DATA TO PROCESS ▸
┌────────
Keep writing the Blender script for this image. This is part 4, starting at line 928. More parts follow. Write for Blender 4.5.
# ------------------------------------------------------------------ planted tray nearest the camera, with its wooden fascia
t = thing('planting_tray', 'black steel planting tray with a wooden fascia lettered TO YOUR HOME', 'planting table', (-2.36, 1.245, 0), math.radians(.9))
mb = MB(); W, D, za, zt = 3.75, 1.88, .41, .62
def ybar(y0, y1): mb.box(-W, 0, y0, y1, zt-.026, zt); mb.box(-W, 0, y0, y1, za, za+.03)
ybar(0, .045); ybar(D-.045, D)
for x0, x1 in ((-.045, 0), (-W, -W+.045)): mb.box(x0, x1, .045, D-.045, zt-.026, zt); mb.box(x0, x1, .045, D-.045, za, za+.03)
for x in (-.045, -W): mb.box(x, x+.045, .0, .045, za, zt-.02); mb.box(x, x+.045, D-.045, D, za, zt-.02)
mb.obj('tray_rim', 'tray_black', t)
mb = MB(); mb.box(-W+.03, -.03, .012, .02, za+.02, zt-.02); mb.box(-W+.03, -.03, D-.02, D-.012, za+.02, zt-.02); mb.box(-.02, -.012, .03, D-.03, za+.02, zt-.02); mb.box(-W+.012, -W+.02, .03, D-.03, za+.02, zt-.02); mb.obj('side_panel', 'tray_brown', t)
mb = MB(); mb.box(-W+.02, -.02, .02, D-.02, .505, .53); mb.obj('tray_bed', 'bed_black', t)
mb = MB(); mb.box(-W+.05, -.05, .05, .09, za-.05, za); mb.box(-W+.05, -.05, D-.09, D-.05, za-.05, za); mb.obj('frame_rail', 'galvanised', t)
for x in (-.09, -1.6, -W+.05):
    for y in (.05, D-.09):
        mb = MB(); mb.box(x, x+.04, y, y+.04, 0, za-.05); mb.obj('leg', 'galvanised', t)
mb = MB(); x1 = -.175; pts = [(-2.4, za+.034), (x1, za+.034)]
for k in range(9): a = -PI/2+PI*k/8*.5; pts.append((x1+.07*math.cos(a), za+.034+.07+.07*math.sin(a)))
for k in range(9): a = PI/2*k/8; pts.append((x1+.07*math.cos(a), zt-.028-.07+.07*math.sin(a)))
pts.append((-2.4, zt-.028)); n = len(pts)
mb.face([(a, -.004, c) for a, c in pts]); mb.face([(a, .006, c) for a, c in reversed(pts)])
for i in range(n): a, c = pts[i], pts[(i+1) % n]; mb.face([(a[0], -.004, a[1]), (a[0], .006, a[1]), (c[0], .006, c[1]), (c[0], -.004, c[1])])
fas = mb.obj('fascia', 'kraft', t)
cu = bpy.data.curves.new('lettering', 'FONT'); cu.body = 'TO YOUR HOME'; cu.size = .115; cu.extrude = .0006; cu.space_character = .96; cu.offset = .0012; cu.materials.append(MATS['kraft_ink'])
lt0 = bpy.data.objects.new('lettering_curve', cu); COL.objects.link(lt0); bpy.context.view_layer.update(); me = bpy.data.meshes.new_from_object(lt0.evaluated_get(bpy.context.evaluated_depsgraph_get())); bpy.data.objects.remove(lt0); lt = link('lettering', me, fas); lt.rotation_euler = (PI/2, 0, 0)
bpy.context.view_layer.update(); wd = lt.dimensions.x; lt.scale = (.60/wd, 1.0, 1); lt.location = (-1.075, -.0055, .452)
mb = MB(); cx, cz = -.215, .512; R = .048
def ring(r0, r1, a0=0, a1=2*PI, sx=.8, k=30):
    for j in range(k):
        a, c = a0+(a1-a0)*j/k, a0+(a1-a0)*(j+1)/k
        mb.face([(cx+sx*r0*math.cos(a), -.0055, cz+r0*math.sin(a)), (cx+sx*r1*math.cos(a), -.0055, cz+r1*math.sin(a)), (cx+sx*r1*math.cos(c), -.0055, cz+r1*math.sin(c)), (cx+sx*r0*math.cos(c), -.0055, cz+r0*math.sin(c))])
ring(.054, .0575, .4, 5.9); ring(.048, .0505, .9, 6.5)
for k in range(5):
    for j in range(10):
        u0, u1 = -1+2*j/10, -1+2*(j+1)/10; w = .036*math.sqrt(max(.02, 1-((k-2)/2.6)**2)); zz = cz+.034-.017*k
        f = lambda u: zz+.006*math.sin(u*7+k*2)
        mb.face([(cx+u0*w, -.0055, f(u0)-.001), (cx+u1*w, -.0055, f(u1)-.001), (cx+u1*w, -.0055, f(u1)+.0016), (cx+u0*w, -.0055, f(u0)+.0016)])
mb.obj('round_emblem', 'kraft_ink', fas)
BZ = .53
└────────
┌────────
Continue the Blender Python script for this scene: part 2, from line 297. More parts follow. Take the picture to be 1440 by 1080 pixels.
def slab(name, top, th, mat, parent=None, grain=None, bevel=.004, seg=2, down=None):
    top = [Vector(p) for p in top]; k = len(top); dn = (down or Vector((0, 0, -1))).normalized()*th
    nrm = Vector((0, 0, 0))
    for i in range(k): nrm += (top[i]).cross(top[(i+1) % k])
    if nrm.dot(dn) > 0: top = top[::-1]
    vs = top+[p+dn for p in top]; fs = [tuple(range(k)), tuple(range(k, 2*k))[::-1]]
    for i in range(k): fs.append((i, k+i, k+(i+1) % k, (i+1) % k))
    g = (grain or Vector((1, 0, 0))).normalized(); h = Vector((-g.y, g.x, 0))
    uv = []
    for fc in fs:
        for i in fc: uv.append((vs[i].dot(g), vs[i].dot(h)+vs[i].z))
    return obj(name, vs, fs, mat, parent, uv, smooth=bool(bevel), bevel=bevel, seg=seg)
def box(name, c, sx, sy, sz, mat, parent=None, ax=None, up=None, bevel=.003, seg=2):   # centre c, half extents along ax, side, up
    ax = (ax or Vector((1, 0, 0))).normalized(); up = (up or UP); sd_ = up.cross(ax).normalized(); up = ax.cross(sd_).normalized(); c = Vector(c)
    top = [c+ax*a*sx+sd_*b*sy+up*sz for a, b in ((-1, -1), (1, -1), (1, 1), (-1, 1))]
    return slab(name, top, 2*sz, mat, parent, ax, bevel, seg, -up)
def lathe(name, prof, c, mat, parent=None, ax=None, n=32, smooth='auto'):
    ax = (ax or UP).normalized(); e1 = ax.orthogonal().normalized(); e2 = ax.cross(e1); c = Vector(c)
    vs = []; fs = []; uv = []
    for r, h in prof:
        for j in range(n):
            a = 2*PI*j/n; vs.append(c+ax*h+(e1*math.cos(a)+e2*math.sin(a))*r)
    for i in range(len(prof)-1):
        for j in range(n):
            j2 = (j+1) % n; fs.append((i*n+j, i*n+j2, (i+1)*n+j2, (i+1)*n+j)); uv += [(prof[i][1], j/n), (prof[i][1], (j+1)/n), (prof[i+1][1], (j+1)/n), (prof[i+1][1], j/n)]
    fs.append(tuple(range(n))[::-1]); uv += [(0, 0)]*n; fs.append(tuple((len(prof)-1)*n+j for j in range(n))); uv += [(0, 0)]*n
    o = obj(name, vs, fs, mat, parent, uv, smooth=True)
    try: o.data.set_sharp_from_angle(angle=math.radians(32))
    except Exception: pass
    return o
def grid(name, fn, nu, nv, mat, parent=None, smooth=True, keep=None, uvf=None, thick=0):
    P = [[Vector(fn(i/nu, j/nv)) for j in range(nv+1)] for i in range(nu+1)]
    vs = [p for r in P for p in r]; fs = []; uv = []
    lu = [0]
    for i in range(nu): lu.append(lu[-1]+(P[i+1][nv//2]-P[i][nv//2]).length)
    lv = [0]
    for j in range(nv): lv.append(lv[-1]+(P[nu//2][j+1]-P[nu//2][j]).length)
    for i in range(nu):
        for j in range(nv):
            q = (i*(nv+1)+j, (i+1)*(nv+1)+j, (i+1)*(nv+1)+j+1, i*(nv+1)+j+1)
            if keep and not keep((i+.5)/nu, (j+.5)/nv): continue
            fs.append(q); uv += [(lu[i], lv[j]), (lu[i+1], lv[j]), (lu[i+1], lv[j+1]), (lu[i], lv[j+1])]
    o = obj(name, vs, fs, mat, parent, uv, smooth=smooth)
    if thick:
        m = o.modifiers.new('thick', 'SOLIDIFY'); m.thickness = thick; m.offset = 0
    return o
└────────
BRIEF ▸
Report how many lines include the word "parts". Give nothing but the number.

RESULT ▸
2